I do not believe baseball is declining in popularity.  MLB revenues would seem to suggest otherwise, as would the explosion of travel baseball over the past 15 years -- a phenomenon that, especially at the younger ages, I view as proof positive that the Williamsport approach of 15-20 games per year, all in the spring, just isn't meeting the demand.

I do think there was a time when baseball was the # 1 thing for Americans outside of working.  The National Pastime as it were.  It has been supplanted in that regard by video entertainment in all of its forms -- something that didn't exist 80 years ago that has pretty much taken over the national consciousness.  And given that other sports copied baseball's model of taking a game people played for fun and turning it into a spectator sport with paid players, it's only natural that it not remain the dominant viewing option.  Though it probably still consumes more TV broadcasting hours than every other sport combined.

On other points:  The worst pop song ever was "Run Joey Run" by David Geddes.  Geddes wrote some classics that are still sung today, but that one was some sort of a joke that somehow charted and achieved earworm status in my youth.  Best pop song ever is hard to pick, but "Uptown Funk" is a recent entry in that sweepstakes. 

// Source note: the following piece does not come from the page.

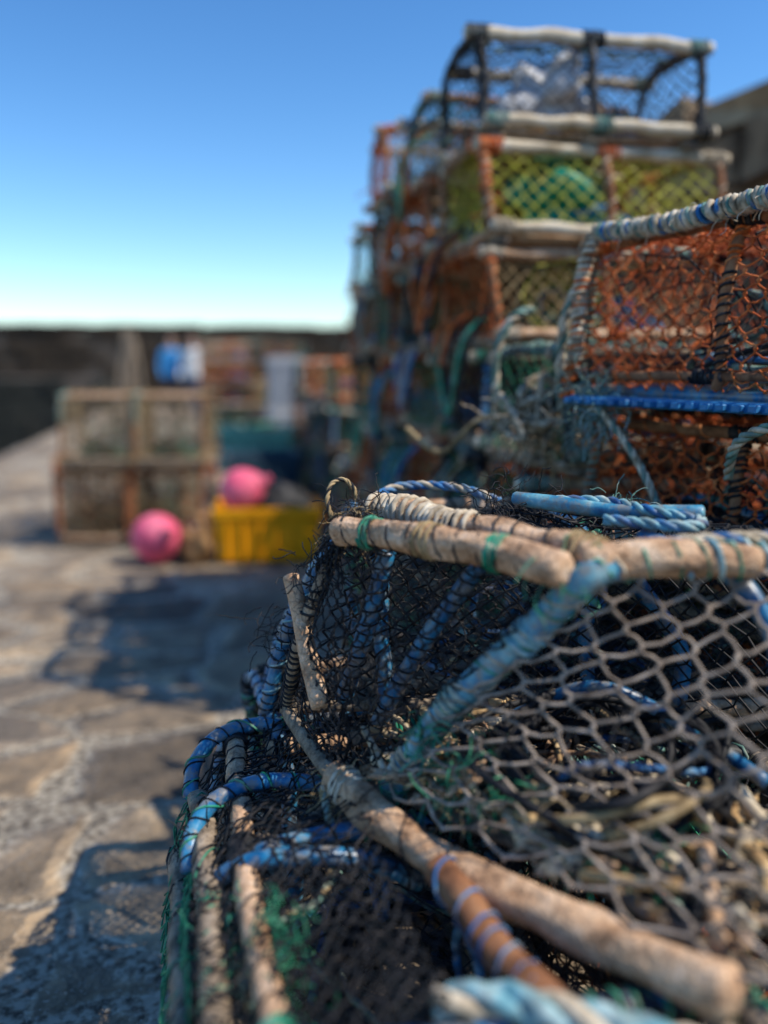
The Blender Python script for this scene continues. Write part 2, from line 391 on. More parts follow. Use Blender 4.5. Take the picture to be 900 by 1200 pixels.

Ted Williams story:  I was once on a cruise ship maybe 25 years ago, and it turned out that a Cincinnati-area travel agency had sold a lot of rooms on a "cruise with the Reds" theme.  I got to meet Marty Brennaman, Brett Boone, Jim Bowden and Jeff Brantley.    But of course, Sparky Anderson stole the show.  His best yarn (bear in mind this was in the early 1990's) was:  "Somebody asked me if they thought the old players could really compete against today's pitching -- for instance, would Ted Williams hit .400 today?  And I said, 'No, I don't think he could.'  They were flabbergasted.  But I said, 'Hey, you've got to remember, Ted's what?  75 years old now?'"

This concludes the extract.